Один за другим начинают являться с пшеницей покупатели и к мяснику, и к арбакешам, привезшим дыни, и к сухопарому лавочнику.
Около стариков и арб с дынями мало-помалу образовалась целая компания, шумно толкующая в ожидании скорого ужина о разных нанайских и наманганских разностях. Один из стариков, помоложе других, но уже с белой длинной бородою, медленно поднялся с места, поправил на голове чалму, взял стоявшую у стены длинную палку из коленчатой аса-мусы и степенно направился к соседней мечети. За ним поднялось еще человек пять-шесть, кто постарше, а через три-четыре минуты в вечернем воздухе звонко раздались протяжно выкрикиваемые слова азана: «Аллах акбар, аллах акбар/»[352]…
Стадо пришло. Мимо лавок и арб с дынями густой толпой потянулись всевозможных мастей, худые по большей части, коровы, телята и козы.
Зарезанный сегодня мясником баран разошелся почти весь; половина дынь разобрана, а другую завтра повезут по хирманам.

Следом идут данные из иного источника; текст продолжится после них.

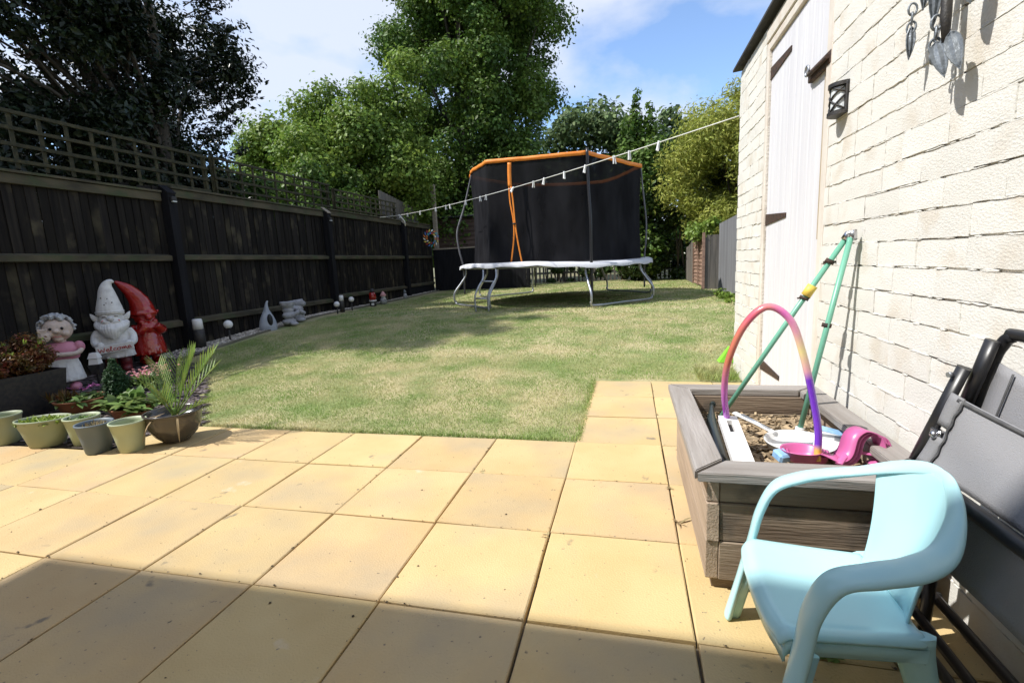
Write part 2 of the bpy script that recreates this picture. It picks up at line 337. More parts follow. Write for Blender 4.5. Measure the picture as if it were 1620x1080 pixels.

Гузар понемногу пустеет. Все расходятся по домам; скоро уже и следующий намаз ахшам, после которого правоверные могут наполнять свои отощавшие желудки.
Завтра опять привезут и дынь, и винограду; опять сатукчи разложит свой хлам; мясник зарежет барана, а разные пояса, платочки, хурджумы и торбочки потащат на гузар пшеницу. Так завтра, послезавтра и далее, до тех пор, пока будут возить разные соблазнительные вещи и пока мясник будет резать скотину; а будет он ее резать до поздней осени, до тех пор, пока благомысленные главы семей не положат чадам своим строжайшего запрещения на тайное и явное таскание хлеба мутагамам (мироедам) и пока голь не перетаскает им большей части собранной ею пшеницы, льна и иных благодатей, после чего для голи этой начнется продолжительный сезон зимних и весенних голодовок.
Таким манером между мужичьих рук непроизводительно проскакивает немалая доля хлеба, благодаря тому, что есть желание поесть сытно, по-человечески хоть несколько дней в году; есть услужливые люди, которые привезут всякую всячину как раз в то время, когда в мужичьих руках заводятся деньги в виде нового хлеба, и, что самое главное, есть у этого мужика привычка слишком мало думать о будущем, о голодовках, к периодичности которых он привык так же, как привык к мысли о том, что летом тепло, а зимой будет холодно; может быть, и очень даже холодно, но, если суждено прожить, проживу, и как-никак, а ни с холоду, ни с голоду не подохну.